Determining forest stand characteristics after thinning, in order to assess the quality of the work and update the inventory data of the thinned stand, is one of the few forest management tasks for which an efficient and accurate automation solution has not yet been developed. Currently, forest stand characteristics are determined by a certified inventory expert using manual instruments such as a range finder, digital or manual calliper, and a Bitterlich gauge.
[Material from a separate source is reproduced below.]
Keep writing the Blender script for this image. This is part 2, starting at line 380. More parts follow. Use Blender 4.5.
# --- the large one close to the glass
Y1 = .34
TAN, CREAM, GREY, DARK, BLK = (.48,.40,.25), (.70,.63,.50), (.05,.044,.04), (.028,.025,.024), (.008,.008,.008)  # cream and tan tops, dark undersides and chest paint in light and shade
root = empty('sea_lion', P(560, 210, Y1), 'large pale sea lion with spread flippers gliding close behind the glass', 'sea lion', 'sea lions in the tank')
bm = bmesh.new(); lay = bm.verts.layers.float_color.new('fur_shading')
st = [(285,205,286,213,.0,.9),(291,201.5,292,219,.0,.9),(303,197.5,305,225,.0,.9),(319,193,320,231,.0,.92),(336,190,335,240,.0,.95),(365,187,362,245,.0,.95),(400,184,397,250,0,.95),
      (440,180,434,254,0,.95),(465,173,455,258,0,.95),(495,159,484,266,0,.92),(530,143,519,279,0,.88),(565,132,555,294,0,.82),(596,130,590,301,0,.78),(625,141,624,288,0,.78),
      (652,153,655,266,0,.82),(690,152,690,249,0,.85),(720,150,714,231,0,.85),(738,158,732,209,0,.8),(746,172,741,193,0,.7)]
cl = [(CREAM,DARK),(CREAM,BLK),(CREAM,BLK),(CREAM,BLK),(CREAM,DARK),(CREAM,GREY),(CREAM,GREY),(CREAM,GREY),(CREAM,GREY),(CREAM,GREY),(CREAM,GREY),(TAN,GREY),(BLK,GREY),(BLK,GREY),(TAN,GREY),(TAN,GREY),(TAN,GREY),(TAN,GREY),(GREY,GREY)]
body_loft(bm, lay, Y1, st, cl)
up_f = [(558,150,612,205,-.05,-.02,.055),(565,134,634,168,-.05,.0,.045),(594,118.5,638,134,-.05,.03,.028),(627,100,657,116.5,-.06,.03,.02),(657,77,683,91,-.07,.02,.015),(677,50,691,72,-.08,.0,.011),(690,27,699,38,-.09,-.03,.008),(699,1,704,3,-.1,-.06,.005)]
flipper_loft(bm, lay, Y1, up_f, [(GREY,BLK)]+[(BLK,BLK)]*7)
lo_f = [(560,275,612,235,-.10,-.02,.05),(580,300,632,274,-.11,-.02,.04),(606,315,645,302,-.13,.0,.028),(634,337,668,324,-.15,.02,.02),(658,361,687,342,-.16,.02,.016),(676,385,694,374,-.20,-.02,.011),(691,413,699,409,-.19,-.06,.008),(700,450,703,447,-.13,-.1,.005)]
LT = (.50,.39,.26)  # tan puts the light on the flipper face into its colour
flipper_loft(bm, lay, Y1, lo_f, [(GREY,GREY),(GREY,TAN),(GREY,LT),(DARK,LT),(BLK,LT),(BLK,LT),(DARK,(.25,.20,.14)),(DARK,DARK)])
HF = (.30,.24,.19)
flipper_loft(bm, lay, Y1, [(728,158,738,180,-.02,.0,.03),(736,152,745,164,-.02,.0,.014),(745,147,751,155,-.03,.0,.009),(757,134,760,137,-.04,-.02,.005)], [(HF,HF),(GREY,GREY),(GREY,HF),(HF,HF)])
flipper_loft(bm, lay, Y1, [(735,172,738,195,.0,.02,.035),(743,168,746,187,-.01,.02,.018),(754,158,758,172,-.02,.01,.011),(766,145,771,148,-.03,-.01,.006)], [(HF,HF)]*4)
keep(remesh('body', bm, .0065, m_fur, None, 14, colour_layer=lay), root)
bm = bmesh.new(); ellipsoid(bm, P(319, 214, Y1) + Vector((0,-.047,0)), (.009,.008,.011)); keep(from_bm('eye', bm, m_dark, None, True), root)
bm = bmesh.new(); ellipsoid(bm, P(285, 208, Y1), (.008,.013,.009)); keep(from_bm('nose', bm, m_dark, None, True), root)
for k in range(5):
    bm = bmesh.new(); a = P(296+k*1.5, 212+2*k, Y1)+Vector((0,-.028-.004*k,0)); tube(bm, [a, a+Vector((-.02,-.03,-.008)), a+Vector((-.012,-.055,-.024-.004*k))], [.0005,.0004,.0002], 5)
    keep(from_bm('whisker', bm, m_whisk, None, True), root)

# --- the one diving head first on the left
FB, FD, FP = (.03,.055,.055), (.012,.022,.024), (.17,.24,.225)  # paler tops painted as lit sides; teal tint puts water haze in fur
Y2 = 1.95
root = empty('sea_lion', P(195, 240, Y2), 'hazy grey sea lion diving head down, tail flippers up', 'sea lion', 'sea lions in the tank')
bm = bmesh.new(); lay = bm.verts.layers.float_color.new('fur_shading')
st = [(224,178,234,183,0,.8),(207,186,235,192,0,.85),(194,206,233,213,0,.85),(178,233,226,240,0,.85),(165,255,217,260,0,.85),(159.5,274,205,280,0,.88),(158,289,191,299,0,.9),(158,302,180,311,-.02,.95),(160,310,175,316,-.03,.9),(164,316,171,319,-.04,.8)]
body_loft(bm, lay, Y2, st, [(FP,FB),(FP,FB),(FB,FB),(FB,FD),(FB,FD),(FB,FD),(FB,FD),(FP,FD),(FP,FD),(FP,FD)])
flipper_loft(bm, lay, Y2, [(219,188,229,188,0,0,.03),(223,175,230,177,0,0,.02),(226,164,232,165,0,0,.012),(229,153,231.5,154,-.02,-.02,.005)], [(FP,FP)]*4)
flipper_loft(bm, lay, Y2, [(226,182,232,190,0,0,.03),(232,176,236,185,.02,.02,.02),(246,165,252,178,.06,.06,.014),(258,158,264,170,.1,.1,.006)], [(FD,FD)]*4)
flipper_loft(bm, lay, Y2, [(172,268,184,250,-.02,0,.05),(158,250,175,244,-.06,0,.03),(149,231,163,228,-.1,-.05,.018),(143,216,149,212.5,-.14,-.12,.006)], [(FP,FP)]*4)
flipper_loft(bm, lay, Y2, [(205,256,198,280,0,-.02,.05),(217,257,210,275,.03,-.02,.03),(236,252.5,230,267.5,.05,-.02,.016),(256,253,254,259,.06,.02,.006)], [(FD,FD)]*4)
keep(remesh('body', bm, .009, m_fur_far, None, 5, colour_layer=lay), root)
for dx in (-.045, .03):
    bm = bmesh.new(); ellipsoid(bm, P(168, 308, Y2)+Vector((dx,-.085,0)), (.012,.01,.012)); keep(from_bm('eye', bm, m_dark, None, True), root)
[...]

Manual measurements add a significant cost to forest management, and automating this process could increase the competitiveness of forest owners in the global timber market, helping reduce human error and providing more detailed information on the condition of stands and the distribution of trees of different dimensions in a stand.

The aim of the study is to adapt a method developed in Sweden for the automated estimation of forest stand characteristics after thinning using the HprGallring software to Latvian conditions and to determine accuracy of the modelling-based prediction of stand characteristics.
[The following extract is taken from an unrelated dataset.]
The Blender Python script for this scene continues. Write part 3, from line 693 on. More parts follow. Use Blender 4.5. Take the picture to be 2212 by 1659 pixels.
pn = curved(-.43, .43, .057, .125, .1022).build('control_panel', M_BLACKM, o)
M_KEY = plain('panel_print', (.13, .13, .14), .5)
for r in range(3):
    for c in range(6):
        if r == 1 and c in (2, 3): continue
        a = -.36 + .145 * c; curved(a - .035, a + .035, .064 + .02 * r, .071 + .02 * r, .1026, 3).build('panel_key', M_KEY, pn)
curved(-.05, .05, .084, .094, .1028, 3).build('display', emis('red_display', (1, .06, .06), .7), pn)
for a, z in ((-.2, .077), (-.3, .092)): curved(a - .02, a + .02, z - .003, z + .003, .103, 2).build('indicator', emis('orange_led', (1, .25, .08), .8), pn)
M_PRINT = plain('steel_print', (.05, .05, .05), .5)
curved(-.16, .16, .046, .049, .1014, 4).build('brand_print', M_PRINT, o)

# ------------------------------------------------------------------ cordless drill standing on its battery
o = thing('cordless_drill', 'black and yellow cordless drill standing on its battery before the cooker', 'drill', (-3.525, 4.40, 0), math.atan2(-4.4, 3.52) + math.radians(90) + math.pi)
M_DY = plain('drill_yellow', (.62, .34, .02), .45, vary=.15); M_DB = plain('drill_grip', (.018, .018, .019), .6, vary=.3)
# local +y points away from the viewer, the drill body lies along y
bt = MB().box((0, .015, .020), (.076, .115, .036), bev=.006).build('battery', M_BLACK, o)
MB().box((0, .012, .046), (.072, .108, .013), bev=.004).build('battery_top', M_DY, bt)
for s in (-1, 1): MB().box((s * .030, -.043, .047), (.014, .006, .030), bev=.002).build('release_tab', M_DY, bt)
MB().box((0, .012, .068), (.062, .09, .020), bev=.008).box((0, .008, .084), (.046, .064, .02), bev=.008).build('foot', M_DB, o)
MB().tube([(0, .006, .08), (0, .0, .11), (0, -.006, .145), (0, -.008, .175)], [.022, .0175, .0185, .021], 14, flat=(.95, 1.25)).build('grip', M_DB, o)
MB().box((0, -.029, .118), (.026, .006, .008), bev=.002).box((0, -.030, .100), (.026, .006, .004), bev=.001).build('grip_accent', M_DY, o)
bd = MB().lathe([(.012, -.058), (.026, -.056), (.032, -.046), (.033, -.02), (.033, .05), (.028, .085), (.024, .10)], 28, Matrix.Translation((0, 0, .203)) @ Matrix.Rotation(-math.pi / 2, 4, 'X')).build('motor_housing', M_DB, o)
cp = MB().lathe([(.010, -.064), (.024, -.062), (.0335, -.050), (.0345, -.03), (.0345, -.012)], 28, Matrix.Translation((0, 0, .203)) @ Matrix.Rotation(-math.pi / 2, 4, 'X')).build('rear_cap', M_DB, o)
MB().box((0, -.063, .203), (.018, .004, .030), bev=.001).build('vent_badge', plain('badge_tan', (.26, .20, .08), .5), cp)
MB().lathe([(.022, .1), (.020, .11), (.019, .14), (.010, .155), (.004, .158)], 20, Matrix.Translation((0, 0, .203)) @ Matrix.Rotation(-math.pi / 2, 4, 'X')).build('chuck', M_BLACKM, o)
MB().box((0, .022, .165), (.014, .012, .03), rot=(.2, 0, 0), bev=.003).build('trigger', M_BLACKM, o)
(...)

In the study, the height, number, diameter, and species of individual trees after thinning were determined using the sample plot method (according to methods applied in forest resources monitoring) and using photogrammetry as reference data for the study. In some felling areas, the diameters of all trees were measured before and after felling. The data obtained using different methods were compared with updated stand characteristics in the Forest resource database updated by certified inventory experts using plot measurement method.

According to the results of the study, HprGallring can provide the data necessary for updating the forest inventory database after thinning, but the accuracy of the modelled projections, as compared to manual measurements, are not yet within the uncertainty range as required by the forest inventory regulations. The average tree height, as indicated in the State Forest Register, matches the HprGallring estimates within the regulatory uncertainty limits in 67% of Scots pine (Pinus sylvestris L.) stands, 65% of Norway spruce (Picea abies (L.) H.Karst.) stands, and 48% of Birch (Betula sp.) stands. The diameter of an average tree after thinning estimated by the HprGallring is larger than that according to the manual measurement. The average diameter estimated using HprGallring in pine stands matches the data in State Forest Register in 40% of the assessed areas, in 47% for spruce stands, and 35% of birch stands. The accuracy of the predictions needs to be improved to make HprGallring usable in forest inventory, but even now it provides valuable spatial information about the distribution of trees of different dimensions and species within stands, enabling more accurate planning of management methods and spatial redesigning of the forest compartments.